The huge number of women Hughes collected over the years can only
be glancingly noted.
Of them, just two beyond Hepburn are even shown, Faith Domergue
(Kelli Garner), a hapless teenager Hughes groomed for never-to-be
stardom, and, more prominently, Ava Gardner (Kate Beckinsale).
Although the latter pops up, mostly argumentatively, several times,
the nature of her relationship with Hughes remains unclear (by her
own testimony, they never slept together), giving their scenes fuzzy
import.
Physically, DiCaprio is not as tall, rangy or rugged as the real
Hughes, and the remnants of his baby face are at utter odds with
the angles and creases of Hughes' mug. But the actor completely
engages with the role in all the ways that count, conveying utter
absorption in his work, driving perfectionism, masculine allure,
public reticence, increasing eccentricity and simmering hostility
for anything that stands in his way.
One can still imagine that Warren Beatty would once have been the
ideal bigscreen Hughes, and regret that Beatty never managed to
make what should have been his great romance of capitalism to match
his epic romance of communism, "Reds." But DiCaprio puts
his imprint on the part with surprising effectiveness.

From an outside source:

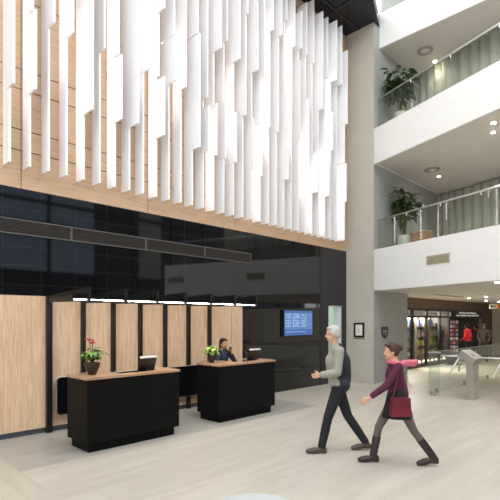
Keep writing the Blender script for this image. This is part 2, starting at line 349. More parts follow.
for i in range(32):
    x = 2.42 + .298 * i
    top = TOPS.get(i, 10.5); zb = 4.35 - .0025 * i; yb = YW - .008
    segs = []
    for (u, v0, v1) in FINS[i]:
        y = x / qv(u); D = dep(x, y); za, zt = max(zb, zat(v1, D)), min(top, zat(v0, D))
        if zt > za + .05: segs.append((za, zt, YW - y))
    segs.sort(); parts = []; z = zb
    for za, zt, d in segs:
        if za - z > .03: parts.append((z, za, .285))
        parts.append((max(z, za), zt, d)); z = zt
    if top - z > .03: parts.append((z, top, .285))
    nd = len(segs); low = segs[0][0] if segs else 9
    look = 'its deep board reaching low down' if low < 5.6 else ('its deep board ending halfway down' if low < 7.2 else 'only its upper part deeper')
    t = thing('wall_fin', f'{ORD[i]} white vertical fin from the left, {look}', 'wall fin', (x, yb, zb), 0, 'white vertical fins on the oak wall')
    if i in LEDS:
        for za, zt in LEDS[i]: obj('led_strip', B(-.298 + FT / 2 + .004, -.298 + FT / 2 + .016, -.012, -.002, za - zb, zt - zb), M_FINLED, t)
    for za, zt, d in parts:
        obj('fin_board', B(-FT / 2, FT / 2, -(d - .008), 0, za - zb + .003, zt - zb - .003), M_FIN, t)

# long louvred air grilles let into the black tiles, four lengths in a row
GX = [2.0, 3.51, 5.03, 6.55, 8.03]
for k, (a, b) in enumerate(zip(GX, GX[1:])):
    t = thing('linear_grille', f'dark bronze louvred air grille on the black tiles, {ORD[k]} length from the left', 'grille', (a, YW, 3.29), 0, 'louvred grilles in the black wall')
    W = b - a - .006; m_ = mat('bronze_grille', (62, 56, 50), .5, .2)
    obj('backing', B(0, W, -.006, -.001, 0, .25), M_BLACKM, t)
    bm = NB(); box(bm, 0, W, -.03, -.0065, .232, .25); box(bm, 0, .014, -.03, -.0065, .018, .232); box(bm, W - .014, W, -.03, -.0065, .018, .232); box(bm, 0, W, -.03, -.0065, 0, .018)
    obj('frame', bm, mat('grille_edge_metal', (110, 108, 104), .4, .4), t)
    bm = NB()
    for j in range(9): box(bm, .015, W - .015, -.024, -.0065, .024 + j * .023, .036 + j * .023)
    obj('slat', bm, m_, t)

# ------------------------------------------------------------------ reception canopy
can = thing('reception_canopy', 'black steel canopy frame with lit light boxes over the reception desks', 'canopy', (PX[0], YW - .04, 0))
def loc(bm): bmesh.ops.translate(bm, verts=bm.verts, vec=(-PX[0], -(YW - .04), 0)); return bm
for k, x in enumerate(PX):
    w_ = .035 if k else .045
    obj('post', loc(B(x - w_, x + w_, YW - .115, YW - .041, 0, 2.31)), M_BLACKM, can, bevel=.004)
    Mx = Matrix(((0, 0, 1, x), (1, 0, 0, 0), (0, 1, 0, 0), (0, 0, 0, 1)))
    obj('arm', loc(prism(NB(), [(YW - .116, 2.20), (YW - .116, 2.31), (6.36, 2.385), (6.36, 2.175)], -.028, .028, M=Mx)), M_BLACKM, can)
xs = [2.87] + PX + [6.72]
for a, b in zip(xs, xs[1:]):
    lb = obj('light_box', loc(B(a + .03, b - .03, 6.385, 6.46, 2.205, 2.285)), M_BLACK, can)
    obj('led_strip', loc(B(a + .036, b - .036, 6.395, 6.45, 2.194, 2.2045)), M_LED, lb)

# long black low screen on the panelling
t = thing('low_wall_screen', 'long black rounded screen with pale metal rim, low on the oak panels', 'screen', (3.2, YW - .12, .29))
def rrect(w_, h_, r):
    pts = []
    for cx, cy, a0 in ((w_ - r, r, -90), (w_ - r, h_ - r, 0), (r, h_ - r, 90), (r, r, 180)):
        for k in range(6): a = math.radians(a0 + 18 * k); pts.append((cx + r * math.cos(a), cy + r * math.sin(a)))
    return pts
MXZ = Matrix(((1, 0, 0, 0), (0, 0, -1, 0), (0, 1, 0, 0), (0, 0, 0, 1)))
obj('screen_panel', prism(NB(), rrect(4.1, .635, .06), .0, .045, M=MXZ), mat('ink_black_gloss', (10, 11, 16), .25), t)
pr = rrect(4.1, .635, .06); obj('rim', tube(NB(), [(x, -.03, y) for x, y in pr + pr[:1]], .011, 8), M_STEEL, t)
bm = NB()
for x in (.5, 2.0, 3.6): box(bm, x, x + .06, .0, .005, .1, .5)
obj('bracket', bm, M_BLACKM, t)

# ------------------------------------------------------------------ reception desks
def desk(x, y, wd, label):
    t = thing('reception_desk', label, 'desk', (x, y, 0)); d = .64; h = 1.08
    bm = NB(); box(bm, 0, wd, 0, .05, .14, h - .035); box(bm, 0, .62, .05, d, .14, h - .035); box(bm, wd - .3, wd, .05, d, .14, h - .035); box(bm, .62, wd - .3, .05, d, .14, .9)
    obj('body', bm, M_BLACK, t)
    obj('plinth', B(.06, wd - .06, .06, d - .02, 0, .14), M_BLACK, t)
    bm = NB(); prism(bm, [(-.012, -.012), (wd + .012, -.012), (wd + .012, d + .01), (wd - .3, d + .01), (wd - .3, .16), (.62, .16), (.62, d + .01), (-.012, d + .01)], h - .035, h)
    obj('counter_top', bm, M_OAKTOP, t, bevel=.003)
    obj('work_surface', B(.63, wd - .31, .165, d, .9, .925), M_BLACKM, t)
    return t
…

Aside from members of Hughes' inner circle played with intentional
modesty by John C. Reilly, Ian Holm, Matt Ross and Adam Scott, other
characters sweep in and out like gusts of wind: Among them are Errol
Flynn (a vivaciously insouciant Jude Law), Jean Harlow (Gwen Stefani
with a couple of lines), MPAA censorship czar Joseph Breen (a harrumphing
Edward Herrmann) and a sleazy magazine publisher (Willem Dafoe).
Ever-present music plays a key role in sustaining the film's effervescence,
as Howard Shore's propulsive original score meshes seamlessly with
an enormous assortment of popular tunes from the periods played
boisterously in nightclub settings or subtly in the background.